In definitiva, nonostante tutti i vincoli procedurali, nonostante la composizione nazionale delle commissioni di esame, in Italia ogni Ateneo con poche eccezioni ha sempre bandito posti su misura per i propri candidati (eventualmente piu' un idoneo di una sede che provvede il commissario amico) e ha poi ottenuto che il prescelto vincesse.  Il sistema di incentivi esistenti e' tale che qualunque estraneo ai giochi e in buona fede capiti in una commissione pilotata con candidato preconfezionato ha tutto da perdere e nulla da guadagnare ad opporsi al desiderio della sede che ha bandito il posto.

Io ritengo che sia meglio prendere atto di questa realta', che peraltro all'estero e' prevalentemente la normalita', e dare completa liberta' di scelta a chi bandisce i posti, ma allo stesso tempo, anzi preferibilmente ancora prima di lasciare libere le briglie, iniziare una valutazione estremamente rigorosa e incisiva dei risultati didattici e scientifici degli Atenei e anche della reale produttivita' scientifica di tutto il personale di ruolo, magari iniziando da chi ha legami di parentela nello stesso Ateneo.  Poi, in base ai risultati della valutazione, occore intervenire incisivamente sia sui fondi di ricerca, sia sul budget disponibile per futuri reclutamenti, sia anche in una certa misura sulla remunerazione dei docenti, iniziando da quelli di elevata anzianita' e che hanno ricoperto posizioni apicali e quindi presumibilmente responsabili delle scelte pregresse.

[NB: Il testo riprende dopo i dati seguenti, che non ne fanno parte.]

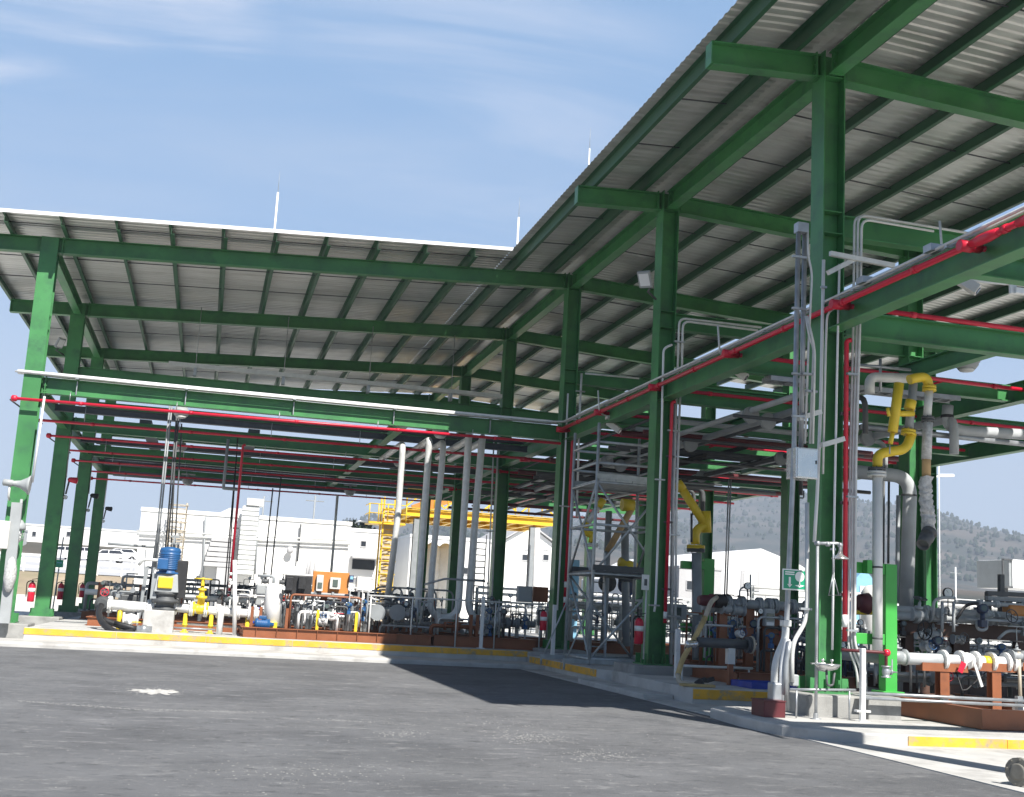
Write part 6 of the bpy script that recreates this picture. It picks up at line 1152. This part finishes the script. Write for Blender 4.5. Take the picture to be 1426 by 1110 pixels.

Purtroppo la scelta di sorteggiare le commissioni e di sottrarre potere nelle commissioni alla sede che ha bandito il posto va nella direzione opposta alla combinazione di autonomia e responsabilita' che sarebbe auspicabile, vale a dire va nella direzione di fare concorsi nazionali e affidarsi ad una presunta buona volonta' collettiva degli accademici dei settori disciplinari che il passato dimostra sostanzialmente inesistente per la grande maggiuranza, come ci si puo' logicamente aspettare perche' semplicemente non esistono in Italia valutazioni e incentivi di alcun genere che possano premiare chi opera scelte scientificamente corrette rispetto a chi scambia favori per mettere in cattedra amici e parenti.

 

 

"E’ un dato di fatto che i concorsi locali della riforma Berlinguer hanno coinvolto nelle commissioni di concorso una quantità di professori. A seguito di ciò si sono costituite innumerevoli cordate nel nostro tessuto universitario, dirette a chiudere nella sostanza il concorso già nella fase della formazione della commissione. Una quantità di gente che avrebbe avuto scarsissima o nessuna probabilità di far parte di commissioni nazionali si è trovata a gestire concorsi e a immettere nei ruoli persone provviste di analoga, scarsa o nulla, probabilità di successo in concorsi nazionali."

Le "innumerevoli cordate"  con vincita di "persone provviste di analoga, scarsa o nulla, probabilità di successo in concorsi nazionali" sono state la diretta conseguenza del micidiale meccanismo delle tre idoneità (e anche delle due) associato ad una elezione organizzata e deterministica (o quasi, nel senso che le maggioranze precostituite di tre venivano sempre o quasi sempre elette) che precostituiva la maggioranza e i tre (o due) vincitori, piuttosto che la quantità di professori coinvolti nelle commissioni, non la quantità in se stessa, ma il modo del coinvolgimento. Le vecchie commissioni nazionali gestite da professionisti dei concorsi che derivavano la loro autorevolezza ed eliggibilità dall' aver messo in cattedra larghe cordate di reciproci tirapiedi (o "allievi" che dir si voglia) piuttosto che da propri meriti scientifici non mi pare che meritassero grande credibilità. Fra coloro che avevano "scarsa probabilità di successo in concorsi nazionali" c' erano sicuramente anche i colleghi  con titoli molto più solidi degli "allievi" (oltre ovviamente dei "maestri") che, come i fondatori di NoisefromAmerika, si trovavano "in orbita" in università estere privi del necessario "aggancio" con un padrino nazionale. Se poi andassimo a vedere da vicino le commissioni degli ultimi concorsi, probabilmente scopriremmo che a di là del contorno di due eletti a caso, i due che facevano maggioranza col commissario interno erano quasi sempre gli stessi, che si presentavano candidati e che sarebbero finiti nelle commissioni nazionali secondo vecchio sistema.